I have run across production code that had something like 'where field1 = ?', and there was a composite index on 'field1, field2', and the code relied on field2 being in order without the SQL statement explicitly specifying it. An 'ORDER BY field2' clause actually made the sql less efficient, because the optimizer thought there needed to be a temp table for a sort. An 'ORDER BY field1, field2' fixed that. Though that doesn't mean it would behave the same in all databases
Re:Still not convinced :-)
Ovid on 2004-06-16T23:01:54
I think I should have been clearer about the "apply logic as early as possible" rule. I'm not advovating applying unecessary logic. I'm advocating applying the logic as early as is reasonable. If you need your database records sorted, sort them in the database, if possible. This discussion, to be quite frank, came from me working on some code which returns records in database order and is sorted after it's fetched, but this led to places in the code where it should have been sorted, but wasn't. I was venting, but I really wasn't very clear (which is an excellent reason not to vent while irritated.)
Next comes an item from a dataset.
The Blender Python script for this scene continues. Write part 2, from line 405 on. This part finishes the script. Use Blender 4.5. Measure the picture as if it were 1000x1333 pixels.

As for "mock the DB input", that's very useful, but not if you're testing the actual DB functionality. Then mocking the input is not the best way to go
:) What are "bag/set" tests?
Re:Still not convinced :-)
chromatic on 2004-06-17T05:33:15
What are "bag/set" tests?You don't care in which order you pull the Scrabble tiles out of the bag, only that it contains nothing more or less than a complete set.
Re:Still not convinced :-)
Adrian on 2004-06-17T15:05:53
What are "bag/set" tests?What chromatic said
:-) Things like eq_set from Test::More or cmp_set and cmp_bag from Test::Deep.